Et si l'Écosse damait le pion au Québec? C'est en tout cas ce qu'espère le chef indépendantiste Alex Salmond, déjà en campagne pour un référendum sur la souveraineté de l'Écosse. Mais il doit composer avec un adversaire fort. Le premier ministre de la Grande-Bretagne, David Cameron, semble avoir appris de la déroute référendaire du Québec, l'épine au pied de son homologue écossais.

Mai 2011. Le centre londonien de la presse étrangère fourmille de journalistes. Ils sont sous le charme du premier ministre de l'Écosse, deux semaines après sa spectaculaire victoire aux législatives. Les Écossais sont prêts pour un référendum, proclame le chef indépendantiste Alex Salmond, à la tête du premier gouvernement majoritaire de l'histoire de la province.

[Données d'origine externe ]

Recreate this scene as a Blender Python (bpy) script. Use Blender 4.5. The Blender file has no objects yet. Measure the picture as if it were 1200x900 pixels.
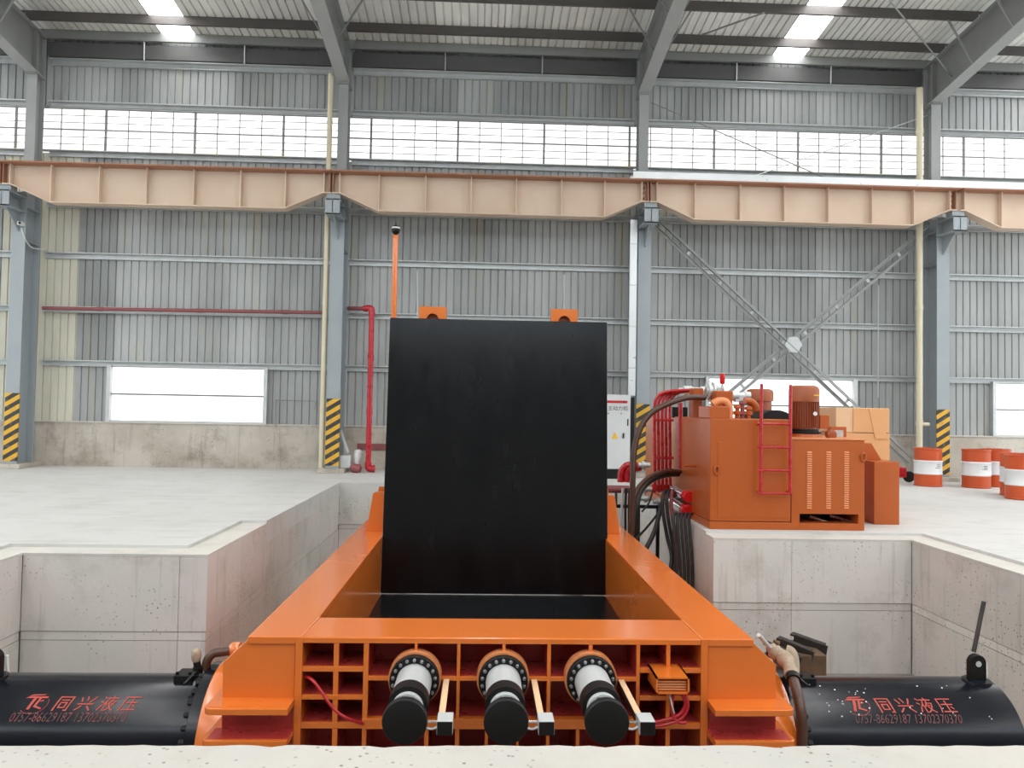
import bpy, bmesh, math, random
from mathutils import Vector, Matrix
random.seed(7)
sc = bpy.context.scene
COL = sc.collection
PI = math.pi

# ------------------------------------------------------------------ camera
FPX, CAMH = 900.0, 1.6
yaw, pitch, roll = (math.radians(a) for a in (2.2, 1.8, 1.0))
fwd = Vector((math.sin(yaw)*math.cos(pitch), math.cos(yaw)*math.cos(pitch), math.sin(pitch)))
rt0 = Vector((math.cos(yaw), -math.sin(yaw), 0))
up0 = rt0.cross(fwd)
rt = rt0*math.cos(roll) + up0*math.sin(roll)
up = -rt0*math.sin(roll) + up0*math.cos(roll)
cam_d = bpy.data.cameras.new('camera'); cam = bpy.data.objects.new('camera', cam_d); COL.objects.link(cam)
cam_d.sensor_width = 36; cam_d.lens = 36*FPX/1200; cam_d.clip_end = 200
m = Matrix((rt, up, -fwd)).transposed().to_4x4(); m.translation = Vector((0, 0, CAMH)); cam.matrix_world = m
sc.camera = cam
def W(x, y, Y):      # the point at depth Y that the survey of the photograph gives
    d = rt*((x-600)/FPX) + up*((450-y)/FPX) + fwd
    return Vector((0, 0, CAMH)) + d*(Y/d.y)

# ------------------------------------------------------------------ world, exposure
wd = bpy.data.worlds.new('overcast'); sc.world = wd; wd.use_nodes = True
wd.node_tree.nodes['Background'].inputs[0].default_value = (0.95, 0.98, 1.0, 1)
wd.node_tree.nodes['Background'].inputs[1].default_value = 1.0
vs = sc.view_settings
vs.view_transform = 'Standard'; vs.look = 'None'; vs.gamma = 1; vs.exposure = 0.07; vs.use_curve_mapping = False
sc.cycles.max_bounces = 8; sc.cycles.diffuse_bounces = 5; sc.cycles.glossy_bounces = 4
sc.cycles.caustics_reflective = False; sc.cycles.caustics_refractive = False
SKY_L = 9.5      # daylight coming through the roof lights
WIN_L = 1.05       # translucent window panes
FILL_L = 4.0      # added fill light: glowing panes on the unseen front and end walls

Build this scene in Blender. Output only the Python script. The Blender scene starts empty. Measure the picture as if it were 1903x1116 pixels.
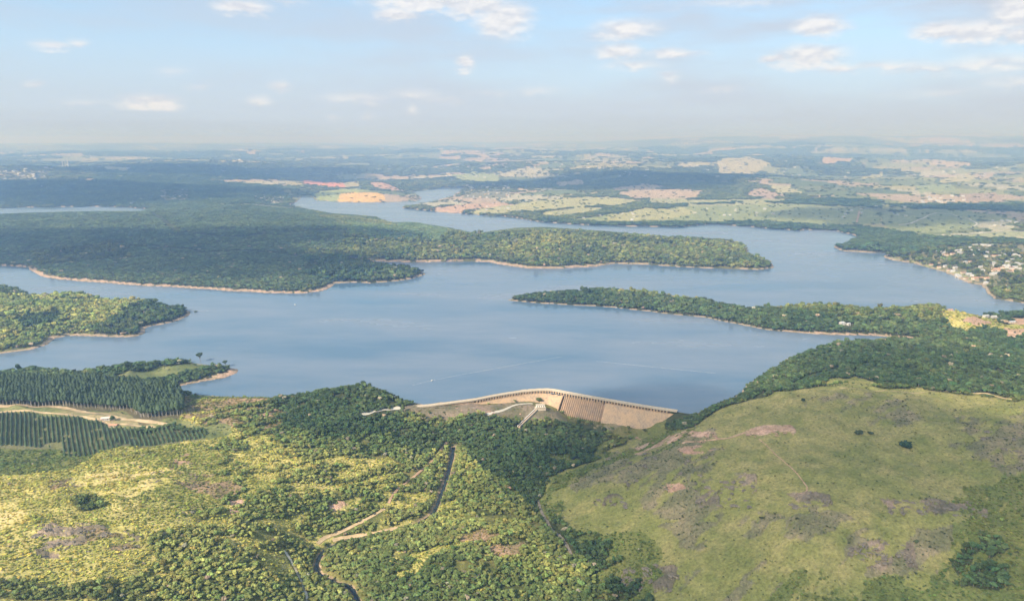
import bpy, math, random
import numpy as np
from mathutils import Vector

R = math.radians
S = bpy.context.scene
random.seed(7)
rng = np.random.default_rng(7)

# ------------------------------------------------------------------ camera
CAM_H = 455.0                      # metres above the lake
PITCH = R(12.15)
FPX = 1374.0                       # focal length in pixels of the 1903 px wide photograph
cam_d = bpy.data.cameras.new('camera')
cam = bpy.data.objects.new('camera', cam_d)
S.collection.objects.link(cam)
cam.location = (0, 0, CAM_H)
cam.rotation_euler = (math.pi / 2 - PITCH, 0, 0)
cam_d.sensor_width = 36.0
cam_d.lens = 36.0 * FPX / 1903.0
cam_d.clip_start = 1.0
cam_d.clip_end = 300000.0
S.camera = cam


def ray(u, v):
    """Direction through a pixel of the photograph."""
    dx = (np.asarray(u, float) - 951.5) / FPX
    dy = (558.0 - np.asarray(v, float)) / FPX
    x = dx
    y = math.cos(PITCH) + dy * math.sin(PITCH)
    z = -math.sin(PITCH) + dy * math.cos(PITCH)
    return x, y, z


def at(u, v, z=0.0):
    """The point at height z that is seen at pixel (u, v)."""
    x, y, dz = ray(u, v)
    t = (z - CAM_H) / dz
    return x * t, y * t


# ------------------------------------------------------------------ light
SUN_EL, SUN_AZ = R(36), R(-136)    # azimuth clockwise from +Y: behind the camera, to the left
sun_dir = Vector((math.sin(SUN_AZ) * math.cos(SUN_EL), math.cos(SUN_AZ) * math.cos(SUN_EL), math.sin(SUN_EL)))
sd_ = bpy.data.lights.new('sun', 'SUN')
sd_.energy = 4.3
sd_.angle = R(0.5)
sd_.color = (1.0, 0.925, 0.82)
sun = bpy.data.objects.new('sun', sd_)
S.collection.objects.link(sun)
sun.rotation_euler = sun_dir.to_track_quat('Z', 'Y').to_euler()
sun.location = (0, 0, 3000)

S.view_settings.view_transform = 'Standard'
S.view_settings.look = 'None'
S.view_settings.gamma = 1.0
S.view_settings.exposure = 0.95
S.render.engine = 'CYCLES'
S.cycles.use_denoising = True
S.cycles.max_bounces = 5
S.cycles.diffuse_bounces = 2
S.cycles.glossy_bounces = 2
S.cycles.transmission_bounces = 1
S.cycles.volume_bounces = 1
S.cycles.transparent_max_bounces = 6
S.cycles.caustics_reflective = False
S.cycles.caustics_refractive = False


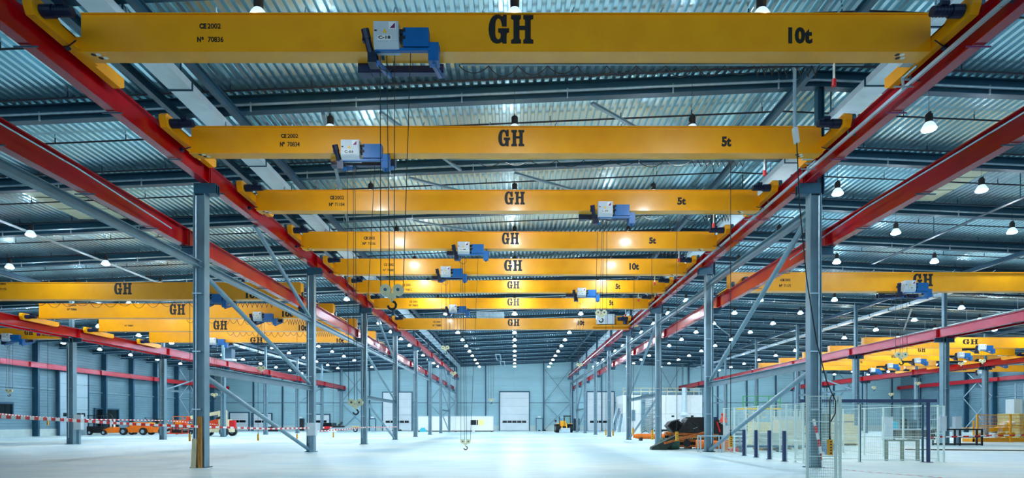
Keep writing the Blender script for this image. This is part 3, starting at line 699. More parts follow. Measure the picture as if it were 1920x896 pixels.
# ---------------- pendant controls hanging from the cranes ----------------
def pendant(label, x, yt, yb, D, ztop, x2=None):
    top = Vector(((x2 or x)-VX, 0, 0))*(D/F); top = Vector((top.x, D, ztop)); a = at(x, yt, D); b = at(x, yb, D)
    t = thing('pendant_control', label, 'remote control', b)
    hw = .055
    part(t, 'control_housing', MB().box(a.x-hw, a.x+hw, D-.045, D+.045, b.z, a.z), M_PEND)
    n = 5; bt = MB()
    for i in range(n):
        z = b.z+(a.z-b.z)*(i+.7)/(n+.4); bt.tube((a.x, D-.05, z), (a.x, D-.065, z), .022, 8)
    part(t, 'button', bt, M_BLACK)
    part(t, 'cable_gland', MB().tube((a.x, D, a.z), (a.x, D, a.z+.14), .03, 8, .012), M_BLACK)
    return t, a, top
t, a, top = pendant('large yellow pendant control hanging in front of the wire mesh gate', 1556, 824, 853, 15.4, 11.2)
p1 = at(1490, 130, 15.4); p2 = at(1490, 240, 15.4); p3 = at(1494, 268, 15.4)
part(t, 'hanger_pole', MB().tube(p1, p2, .045, 8), M_GALV)
part(t, 'hanger_box', MB().bar(p2, p3, .13, .1), M_WHITE)
L = at(1567, 752, 15.4)
part(t, 'cable', MB().path([p3, at(1499, 380, 15.4), at(1512, 520, 15.4), at(1531, 640, 15.4), at(1549, 712, 15.4), at(1560, 738, 15.4), L, at(1566, 775, 15.4), at(1558, 790, 15.35)], .016, 6).path([at(1556, 820, 15.4), at(1556, 750, 15.4), at(1559, 741, 15.4), at(1564, 742, 15.4)], .016, 6), M_BLACK)
for lab, x, yt, yb, i, x2 in (('yellow pendant control hanging beside the long diagonal tube brace', 1370, 817, 838, 1, 1370), ('yellow pendant control hanging in front of the black scrap heap', 1269, 809, 826, 2, 1269),
        ('yellow pendant control hanging over the yellow beams on the floor', 1223, 806, 824, 3, 1222), ('yellow pendant control just right of the third right column', 1187, 803, 815, 4, 1189),
        ('yellow pendant control near the fourth right column', 1149.5, 807, 817, 5, 1149), ('small amber pendant control before the right sectional door', 1136, 806, 816, 6, 1136)):
    z, D, w = CZ[i]; D = D+w+.12
    t, a, top = pendant(lab, x, yt, yb, D, z, x2)
    part(t, 'cable', MB().path([top, (top+a)/2, a], .013, 5), M_BLACK)
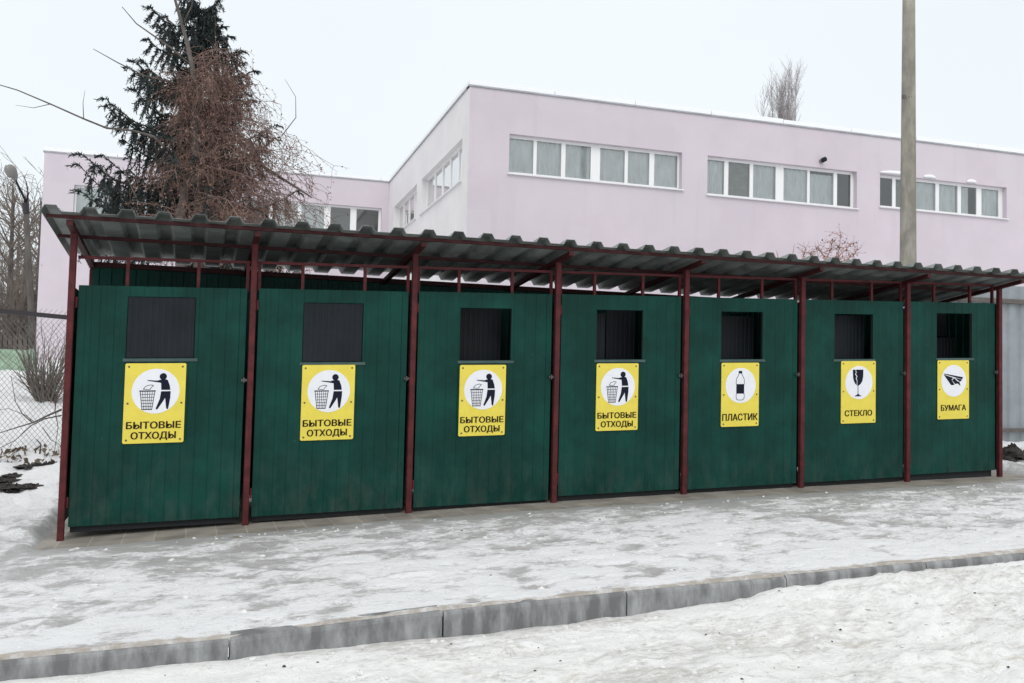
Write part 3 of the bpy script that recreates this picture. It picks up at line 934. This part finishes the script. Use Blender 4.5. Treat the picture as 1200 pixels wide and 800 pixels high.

Son sourire disparaît lorsque l'auteure de ces lignes lui rappelle les défaites référendaires des souverainistes québécois et lui demande quelles sont les «conditions gagnantes» d'un plébiscite. «C'est une comparaison injuste, a répondu le chef du Scottish National Party (SNP). Lorsque nous tiendrons un référendum, nous le gagnerons.»

»Neverendum»

Le Québec est revenu hanter Alex Salmond cette semaine lorsqu'il a croisé le fer avec David Cameron. Pour la première fois, Londres cherche à imposer la tenue d'un référendum dans les 18 prochains mois et accuse le premier ministre écossais de chercher à gagner du temps.

C'est une astuce. Seulement un tiers des Écossais souhaitent la souveraineté, selon les sondages. La majorité d'entre eux voudraient plutôt rapatrier des pouvoirs à Édimbourg, leur capitale.

«Ce n'est pas un référendum que veut Alex Salmond, c'est un «neverendum», a affirmé mercredi David Cameron. Il est temps d'en discuter et de garder notre pays uni.» L'expression neverendum, jeu de mots avec never-ending («interminable»), a été inventée en 1992 par le chroniqueur montréalais Josh Freed.

Nullement intimidé, Alex Salmond a répliqué en fixant la consultation populaire à l'automne 2014.

Mais le gouvernement britannique évoque maintenant la question de la «clarté référendaire», un concept qui a force de loi au Canada depuis 2000. «Il y a un manque de clarté qui encourage l'incertitude économique», a affirmé cette semaine le ministre responsable de l'Écosse au Parlement britannique, Michael Moore.

Souveraineté pétrolière

L'économie. C'est pourtant l'argument clé des troupes d'Alex Salmond. L'économiste de formation a d'ailleurs fait la leçon à David Cameron dans le Financial Times sur la relance économique de l'Écosse, en meilleure posture que le reste du Royaume-Uni.

En outre, les revenus de l'exploitation pétrolière dans les eaux écossaises vont directement dans les coffres de Londres depuis la découverte des gisements, en 1971. Une somme cumulative de 400 milliards de dollars canadiens. Le SNP nationaliste avait d'ailleurs fait campagne dans les années 70 avec le slogan: «C'est notre pétrole.»

«Une Écosse indépendante serait au sixième rang des pays les plus riches du monde», a déclaré le ministre des Finances écossais, John Swinney, en octobre dernier. Le pétrole de la mer du Nord rapporte 21 milliards de dollars par année aux Britanniques.

Le mouvement indépendantiste écossais n'est pas tant une affaire d'identité qu'un désir d'autonomie. Contrairement au Québec, le gouvernement écossais a un pouvoir fiscal très limité. La majeure partie de son budget provient de Londres.

Édimbourg aimerait également pouvoir prendre ses propres décisions en matière de défense et, surtout, d'économie. Le SNP, qui se réclame de la social-démocratie, est en rupture avec la cure d'austérité du gouvernement britannique conservateur, impopulaire auprès des 5 millions d'Écossais.

Inquiétudes

Cependant, une frange importante de la communauté d'affaires écossaise s'inquiète et exige des réponses des séparatistes, par exemple au sujet d'une éventuelle taxation transfrontalière avec l'Angleterre. «Nous aimerions que la légalité d'un référendum soit au-dessus de tout soupçon», a affirmé cette semaine le président de CBI Scotland, Iain McMillan.

Après les premières salves entre les camps fédéraliste et souverainiste, la députée du SNP Linda Fabiani a affirmé à La Presse que des centaines d'Écossais se sont joints à sa formation dans les derniers jours.

Le politologue James Mitchell ne s'en étonne pas. «Les Écossais se sentent incompris par les conservateurs depuis l'ère Thatcher. David Cameron fait fausse route», dit l'auteur et professeur à l'Université de Strathclyde.

À quand une déclaration d'amour aux Écossais orchestrée par David Cameron?